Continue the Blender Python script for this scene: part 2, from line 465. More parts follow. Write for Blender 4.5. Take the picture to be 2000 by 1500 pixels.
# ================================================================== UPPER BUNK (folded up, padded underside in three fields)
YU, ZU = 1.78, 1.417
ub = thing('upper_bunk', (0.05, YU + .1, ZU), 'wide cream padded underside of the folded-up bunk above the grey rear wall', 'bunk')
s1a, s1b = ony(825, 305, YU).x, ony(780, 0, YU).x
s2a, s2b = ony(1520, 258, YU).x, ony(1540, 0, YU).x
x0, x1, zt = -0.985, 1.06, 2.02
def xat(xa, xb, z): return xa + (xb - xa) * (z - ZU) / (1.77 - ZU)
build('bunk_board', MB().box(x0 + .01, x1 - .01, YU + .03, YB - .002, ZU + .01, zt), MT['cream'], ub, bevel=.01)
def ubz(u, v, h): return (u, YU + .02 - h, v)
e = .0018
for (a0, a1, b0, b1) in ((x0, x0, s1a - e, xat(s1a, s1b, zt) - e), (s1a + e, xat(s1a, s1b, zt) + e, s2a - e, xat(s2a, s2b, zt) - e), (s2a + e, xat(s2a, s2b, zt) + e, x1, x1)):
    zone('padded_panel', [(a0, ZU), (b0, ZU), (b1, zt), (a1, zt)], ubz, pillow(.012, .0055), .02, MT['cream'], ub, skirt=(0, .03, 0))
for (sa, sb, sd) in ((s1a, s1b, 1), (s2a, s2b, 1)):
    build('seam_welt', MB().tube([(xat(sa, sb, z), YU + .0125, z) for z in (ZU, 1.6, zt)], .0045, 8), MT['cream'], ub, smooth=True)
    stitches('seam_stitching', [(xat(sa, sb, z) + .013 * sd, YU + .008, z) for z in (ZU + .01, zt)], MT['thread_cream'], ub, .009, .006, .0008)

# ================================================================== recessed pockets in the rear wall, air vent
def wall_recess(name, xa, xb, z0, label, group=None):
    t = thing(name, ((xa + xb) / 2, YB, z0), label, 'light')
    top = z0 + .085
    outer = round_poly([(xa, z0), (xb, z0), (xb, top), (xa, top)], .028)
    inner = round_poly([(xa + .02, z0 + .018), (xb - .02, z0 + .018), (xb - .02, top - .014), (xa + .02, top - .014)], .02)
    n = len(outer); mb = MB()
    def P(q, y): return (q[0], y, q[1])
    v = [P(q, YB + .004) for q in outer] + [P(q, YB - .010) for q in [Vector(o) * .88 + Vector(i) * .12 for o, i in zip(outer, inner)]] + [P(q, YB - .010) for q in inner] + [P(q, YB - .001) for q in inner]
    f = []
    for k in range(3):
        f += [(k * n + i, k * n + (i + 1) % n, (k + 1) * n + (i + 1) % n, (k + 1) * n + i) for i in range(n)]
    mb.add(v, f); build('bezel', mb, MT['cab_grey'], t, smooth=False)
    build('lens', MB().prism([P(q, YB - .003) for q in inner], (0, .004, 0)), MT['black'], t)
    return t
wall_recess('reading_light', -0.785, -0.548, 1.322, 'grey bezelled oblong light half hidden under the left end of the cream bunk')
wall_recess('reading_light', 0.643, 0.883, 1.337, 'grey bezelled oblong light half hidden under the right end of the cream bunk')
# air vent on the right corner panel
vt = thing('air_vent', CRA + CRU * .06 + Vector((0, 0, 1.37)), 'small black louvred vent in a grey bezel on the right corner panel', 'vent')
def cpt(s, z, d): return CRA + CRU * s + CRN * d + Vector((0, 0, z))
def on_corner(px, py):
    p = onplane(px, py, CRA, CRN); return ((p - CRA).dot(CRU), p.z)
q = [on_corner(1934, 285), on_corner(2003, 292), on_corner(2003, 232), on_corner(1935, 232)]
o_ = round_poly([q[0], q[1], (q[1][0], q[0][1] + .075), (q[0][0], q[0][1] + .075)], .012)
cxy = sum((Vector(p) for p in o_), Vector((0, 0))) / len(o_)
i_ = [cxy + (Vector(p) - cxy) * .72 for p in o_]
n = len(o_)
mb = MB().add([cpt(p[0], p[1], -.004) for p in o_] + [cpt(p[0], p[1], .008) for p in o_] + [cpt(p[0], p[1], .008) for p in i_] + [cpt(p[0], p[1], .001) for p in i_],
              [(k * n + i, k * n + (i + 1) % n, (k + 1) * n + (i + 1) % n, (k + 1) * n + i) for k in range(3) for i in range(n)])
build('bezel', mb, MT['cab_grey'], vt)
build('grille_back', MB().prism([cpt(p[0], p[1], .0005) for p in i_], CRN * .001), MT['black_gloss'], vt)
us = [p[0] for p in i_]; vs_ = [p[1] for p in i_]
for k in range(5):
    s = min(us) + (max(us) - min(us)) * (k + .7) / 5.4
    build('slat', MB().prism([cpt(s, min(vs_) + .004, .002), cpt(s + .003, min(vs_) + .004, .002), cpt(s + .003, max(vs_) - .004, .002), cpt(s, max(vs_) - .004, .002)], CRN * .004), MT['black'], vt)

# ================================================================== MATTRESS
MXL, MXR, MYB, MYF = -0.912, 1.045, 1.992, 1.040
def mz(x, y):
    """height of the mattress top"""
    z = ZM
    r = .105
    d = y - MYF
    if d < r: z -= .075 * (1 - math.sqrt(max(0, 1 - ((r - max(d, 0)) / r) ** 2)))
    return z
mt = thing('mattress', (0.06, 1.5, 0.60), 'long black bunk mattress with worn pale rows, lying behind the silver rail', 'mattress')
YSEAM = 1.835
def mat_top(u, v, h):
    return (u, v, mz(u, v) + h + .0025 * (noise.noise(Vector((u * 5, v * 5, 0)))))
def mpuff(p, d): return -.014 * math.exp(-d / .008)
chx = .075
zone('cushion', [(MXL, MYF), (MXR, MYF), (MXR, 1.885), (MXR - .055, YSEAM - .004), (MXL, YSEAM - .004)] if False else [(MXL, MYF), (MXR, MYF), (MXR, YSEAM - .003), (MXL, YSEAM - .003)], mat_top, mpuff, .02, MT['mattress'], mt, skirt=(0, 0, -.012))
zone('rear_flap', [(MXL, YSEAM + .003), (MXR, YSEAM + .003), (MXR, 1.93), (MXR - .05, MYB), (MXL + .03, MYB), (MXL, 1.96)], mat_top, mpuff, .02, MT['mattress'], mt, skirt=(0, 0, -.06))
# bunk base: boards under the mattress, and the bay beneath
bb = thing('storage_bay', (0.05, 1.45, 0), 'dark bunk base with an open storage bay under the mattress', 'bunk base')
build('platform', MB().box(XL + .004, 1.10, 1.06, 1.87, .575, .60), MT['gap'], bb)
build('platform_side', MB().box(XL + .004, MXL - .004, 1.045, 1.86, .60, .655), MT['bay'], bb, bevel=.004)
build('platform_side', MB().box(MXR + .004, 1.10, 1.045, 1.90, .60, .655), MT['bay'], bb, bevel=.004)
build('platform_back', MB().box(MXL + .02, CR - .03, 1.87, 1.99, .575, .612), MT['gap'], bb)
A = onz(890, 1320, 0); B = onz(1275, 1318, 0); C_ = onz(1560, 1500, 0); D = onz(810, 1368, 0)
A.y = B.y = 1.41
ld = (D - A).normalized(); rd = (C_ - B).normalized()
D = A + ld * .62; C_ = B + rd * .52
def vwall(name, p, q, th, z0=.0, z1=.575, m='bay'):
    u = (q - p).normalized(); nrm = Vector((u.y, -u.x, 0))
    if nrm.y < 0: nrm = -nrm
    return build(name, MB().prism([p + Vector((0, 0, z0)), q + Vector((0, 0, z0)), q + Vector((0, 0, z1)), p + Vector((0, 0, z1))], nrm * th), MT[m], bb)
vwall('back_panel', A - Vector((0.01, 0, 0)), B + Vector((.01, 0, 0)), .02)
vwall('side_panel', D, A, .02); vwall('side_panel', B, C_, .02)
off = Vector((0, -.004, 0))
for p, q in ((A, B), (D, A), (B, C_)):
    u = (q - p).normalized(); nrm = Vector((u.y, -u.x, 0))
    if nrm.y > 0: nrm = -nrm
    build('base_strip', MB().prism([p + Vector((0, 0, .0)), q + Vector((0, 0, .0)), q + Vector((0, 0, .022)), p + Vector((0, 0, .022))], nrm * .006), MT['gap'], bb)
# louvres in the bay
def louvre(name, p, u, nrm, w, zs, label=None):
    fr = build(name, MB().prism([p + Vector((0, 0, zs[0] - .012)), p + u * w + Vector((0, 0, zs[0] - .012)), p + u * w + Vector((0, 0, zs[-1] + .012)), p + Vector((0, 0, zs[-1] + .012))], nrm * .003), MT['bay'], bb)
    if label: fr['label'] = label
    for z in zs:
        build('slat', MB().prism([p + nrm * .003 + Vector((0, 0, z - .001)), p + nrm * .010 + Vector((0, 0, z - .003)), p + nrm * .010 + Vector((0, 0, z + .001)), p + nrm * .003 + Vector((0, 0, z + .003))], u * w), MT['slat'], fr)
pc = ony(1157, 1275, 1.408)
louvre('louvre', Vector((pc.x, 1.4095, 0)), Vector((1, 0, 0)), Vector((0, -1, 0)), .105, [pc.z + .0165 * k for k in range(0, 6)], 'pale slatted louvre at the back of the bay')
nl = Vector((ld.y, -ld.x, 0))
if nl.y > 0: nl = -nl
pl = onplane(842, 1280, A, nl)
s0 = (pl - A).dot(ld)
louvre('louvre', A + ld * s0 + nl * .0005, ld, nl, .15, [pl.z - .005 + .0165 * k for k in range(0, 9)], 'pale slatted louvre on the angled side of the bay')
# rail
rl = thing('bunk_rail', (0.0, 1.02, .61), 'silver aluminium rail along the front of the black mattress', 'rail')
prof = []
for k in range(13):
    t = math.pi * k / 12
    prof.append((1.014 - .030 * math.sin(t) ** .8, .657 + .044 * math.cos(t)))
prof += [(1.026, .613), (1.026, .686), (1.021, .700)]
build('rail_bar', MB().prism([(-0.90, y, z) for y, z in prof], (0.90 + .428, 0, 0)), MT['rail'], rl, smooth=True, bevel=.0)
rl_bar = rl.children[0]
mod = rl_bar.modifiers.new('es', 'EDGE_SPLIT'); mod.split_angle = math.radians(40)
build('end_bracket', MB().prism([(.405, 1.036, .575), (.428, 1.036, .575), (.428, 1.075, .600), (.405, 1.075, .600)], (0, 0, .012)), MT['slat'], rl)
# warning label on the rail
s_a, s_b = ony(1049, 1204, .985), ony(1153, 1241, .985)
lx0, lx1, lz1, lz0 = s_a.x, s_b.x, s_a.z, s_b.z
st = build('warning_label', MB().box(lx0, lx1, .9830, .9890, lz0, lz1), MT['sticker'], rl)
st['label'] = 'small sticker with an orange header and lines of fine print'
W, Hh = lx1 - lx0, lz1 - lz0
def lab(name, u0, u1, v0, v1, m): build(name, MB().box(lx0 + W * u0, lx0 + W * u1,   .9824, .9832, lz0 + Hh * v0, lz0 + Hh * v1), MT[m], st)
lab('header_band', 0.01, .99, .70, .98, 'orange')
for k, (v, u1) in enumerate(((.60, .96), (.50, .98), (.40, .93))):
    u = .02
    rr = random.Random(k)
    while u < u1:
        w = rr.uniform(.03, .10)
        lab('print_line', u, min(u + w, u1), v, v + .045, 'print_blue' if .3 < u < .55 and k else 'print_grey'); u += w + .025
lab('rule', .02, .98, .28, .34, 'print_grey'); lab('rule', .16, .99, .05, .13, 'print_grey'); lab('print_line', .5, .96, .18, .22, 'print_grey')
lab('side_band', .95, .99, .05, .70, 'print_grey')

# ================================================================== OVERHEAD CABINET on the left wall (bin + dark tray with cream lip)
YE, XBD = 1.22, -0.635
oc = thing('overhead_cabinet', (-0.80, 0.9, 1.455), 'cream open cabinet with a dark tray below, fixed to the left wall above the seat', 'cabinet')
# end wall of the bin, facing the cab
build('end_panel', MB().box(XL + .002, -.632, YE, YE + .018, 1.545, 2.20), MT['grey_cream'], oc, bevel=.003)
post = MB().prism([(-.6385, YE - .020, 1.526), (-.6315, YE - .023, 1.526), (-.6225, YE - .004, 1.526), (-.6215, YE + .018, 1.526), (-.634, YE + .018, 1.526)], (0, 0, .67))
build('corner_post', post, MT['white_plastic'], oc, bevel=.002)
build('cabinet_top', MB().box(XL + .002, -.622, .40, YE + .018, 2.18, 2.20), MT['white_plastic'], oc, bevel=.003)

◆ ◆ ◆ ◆

Quote exactly the opening line of the material above and every line after it, up to and including the line that contains "stitches('seam_stitching', [(xat(sa, sb, z)".

→ EXERCISE RESULT
Continue the Blender Python script for this scene: part 2, from line 465. More parts follow. Write for Blender 4.5. Take the picture to be 2000 by 1500 pixels.
# ================================================================== UPPER BUNK (folded up, padded underside in three fields)
YU, ZU = 1.78, 1.417
ub = thing('upper_bunk', (0.05, YU + .1, ZU), 'wide cream padded underside of the folded-up bunk above the grey rear wall', 'bunk')
s1a, s1b = ony(825, 305, YU).x, ony(780, 0, YU).x
s2a, s2b = ony(1520, 258, YU).x, ony(1540, 0, YU).x
x0, x1, zt = -0.985, 1.06, 2.02
def xat(xa, xb, z): return xa + (xb - xa) * (z - ZU) / (1.77 - ZU)
build('bunk_board', MB().box(x0 + .01, x1 - .01, YU + .03, YB - .002, ZU + .01, zt), MT['cream'], ub, bevel=.01)
def ubz(u, v, h): return (u, YU + .02 - h, v)
e = .0018
for (a0, a1, b0, b1) in ((x0, x0, s1a - e, xat(s1a, s1b, zt) - e), (s1a + e, xat(s1a, s1b, zt) + e, s2a - e, xat(s2a, s2b, zt) - e), (s2a + e, xat(s2a, s2b, zt) + e, x1, x1)):
    zone('padded_panel', [(a0, ZU), (b0, ZU), (b1, zt), (a1, zt)], ubz, pillow(.012, .0055), .02, MT['cream'], ub, skirt=(0, .03, 0))
for (sa, sb, sd) in ((s1a, s1b, 1), (s2a, s2b, 1)):
    build('seam_welt', MB().tube([(xat(sa, sb, z), YU + .0125, z) for z in (ZU, 1.6, zt)], .0045, 8), MT['cream'], ub, smooth=True)
    stitches('seam_stitching', [(xat(sa, sb, z) + .013 * sd, YU + .008, z) for z in (ZU + .01, zt)], MT['thread_cream'], ub, .009, .006, .0008)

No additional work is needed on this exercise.